I suppose all this Gaelic piping terminology can get confusing so here's a few terms:

piob: pipe, pronounced something like "peep" (due to the devoicing of medial and final stops in Gaelic)

piobaire: piper "peepiruh"

piobaireachd: piping, playing upon the bagpipes. "peepiruXt" (the X standing for a sound like in Scots loch, German mach, etc, a sound not found in standard English, and the final d becoming t due to devoicing.)

ceol: music "kyoll"

mor: big, great; so piob mhor ("peep vore") great pipe; ceol mor great music etc.

beag: small "beck" so ceol beag small music (but usually called "light music")

crun: crown "kroon"

luath: fast "loouh"

In any case piobaireachd is a theme-and-variation type of music, not dissimilar to the ostinato form of the European Baroque.

ostinato: a persistently repeated musical figure which may occur during a section of a composition or even throughout a whole piece. (From a music dictionary)

So, there is nothing uniquely Highland or Gaelic to the form of the piobaireachd, just as there is nothing unique about the scale of the Highland pipes, at least as they are now tuned, to the scale musicologists call Just Intonation, which is based on the harmonic series.

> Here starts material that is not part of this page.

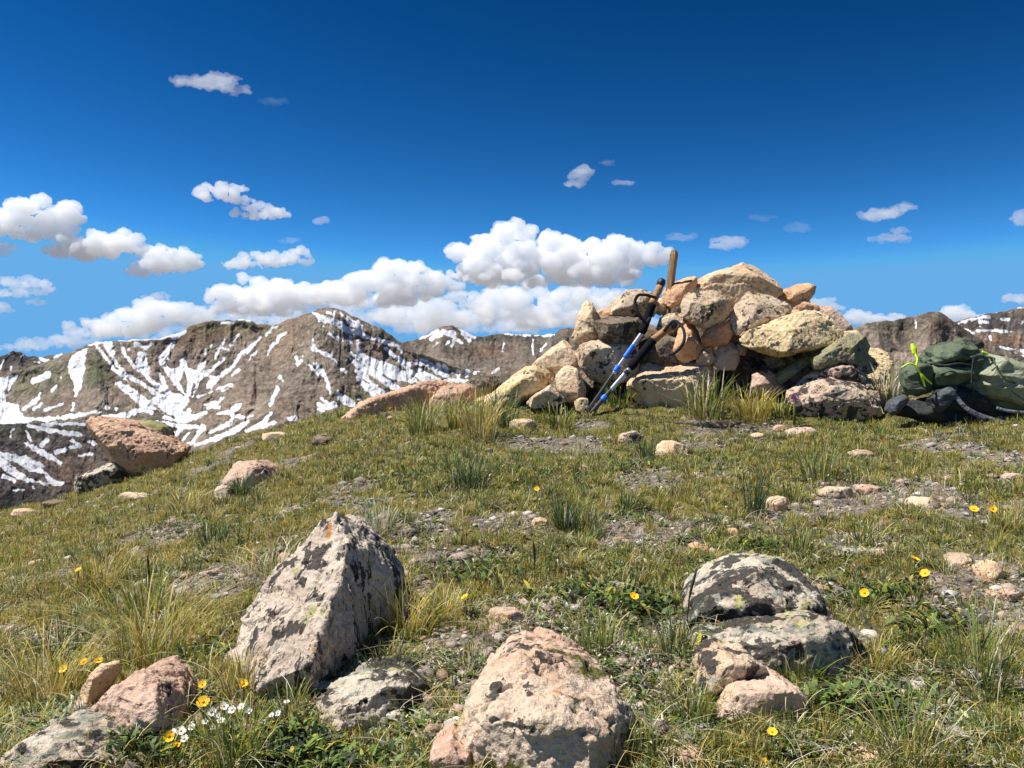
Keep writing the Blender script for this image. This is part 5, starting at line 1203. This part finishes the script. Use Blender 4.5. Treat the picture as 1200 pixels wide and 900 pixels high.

There is clear evidence that a music form like piobaireachd existed in Gaelic culture before bagpipes were introduced to Ireland and the Highlands. It was played on the harp. Traditional Gaelic harping died out so that today we must look to the way piobaireachd is played on the pipes to try to guess what the original harp music might have sounded like.

There are tantalising similarities between piobaireachd and the classical music of northern India (Sanskrit and Gaelic representing the Eastern and Western extent of the Indo-European language family save for extinct Tochrian).